29 marca minął termin składania ofert na stanowisko prezesa Jastrzębskiej Spółki Węglowej. Szefujący jej od sześciu lat Jarosaw Zagórowski ponownie wystartuje. I raczej wygra, choć jeszcze miesiąc temu nie było to tak oczywiste. Chętni na wiceprezesów JSW mogą zgłaszać się do 12 kwietnia. Tuż po świętach rady nadzorcze przesłuchają kandydatów do zarządu Katowickiego Holdingu Węglowego oraz Węglokoksu. Ale wielkich niespodzianek nie będzie - wynika z informacji "Rz".
Stara gwardia zostaje
- Na razie możemy tylko powiedzieć, że wpłynęła jedna kandydatura na wiceprezesa ds. pracowniczych wybieranego przez załogę - mówi "Rz" Katarzyna Jabłońska-Bajer, rzeczniczka JSW. Mimo, iż w szranki sam ze sobą stanie jedynie dotychczasowy wiceprezes, Artków Wojtków, to wybory w kopalniach 11 kwietnia muszą się odbyć.

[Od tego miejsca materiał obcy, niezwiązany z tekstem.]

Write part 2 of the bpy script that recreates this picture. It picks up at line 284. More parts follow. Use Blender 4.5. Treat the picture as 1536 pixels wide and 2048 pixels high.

W KHW do zarządu wystartowało w sumie 25 osób, ale cztery oferty zostały odrzucone ze względów formalnych.
- Na stanowisko prezesa kandydują trzy osoby. Na stanowisko wiceprezesa ds. ekonomiki i finansów kandyduje dziewięć osób, na wiceprezesa ds. produkcji pięć, a ds. handlowo - rynkowych cztery - wylicza Wojciech Jaros, rzecznik KHW. Rada nadzorcza przeprowadzać będzie rozmowy z kandydatami 3 i 4 kwietnia.
Z informacji "Rz" wynika, że w konkursie w KHW startują wszyscy dotychczasowi członkowie zarządu - za wyjątkiem Waldemara Mroza, obecnego wiceprezesa ds. pracowniczych, który po 12 latach przegrał wybory z Tadeuszem Skotnickim, który obejmie stanowisko w zarządzie kolejnej kadencji. Jak dowiedziała się "Rz" Mróz miał startować na stanowisko wiceprezesa ds. produkcji, ale nie złożył oferty. - Było jasne, że nie ma poparcia "na górze" - mówi nam osoba z branży. "Na grze" oznacza u właściciela - rolę WZA dla spółek węglowych pełni minister gospodarki - wicepremier Janusz Piechociński.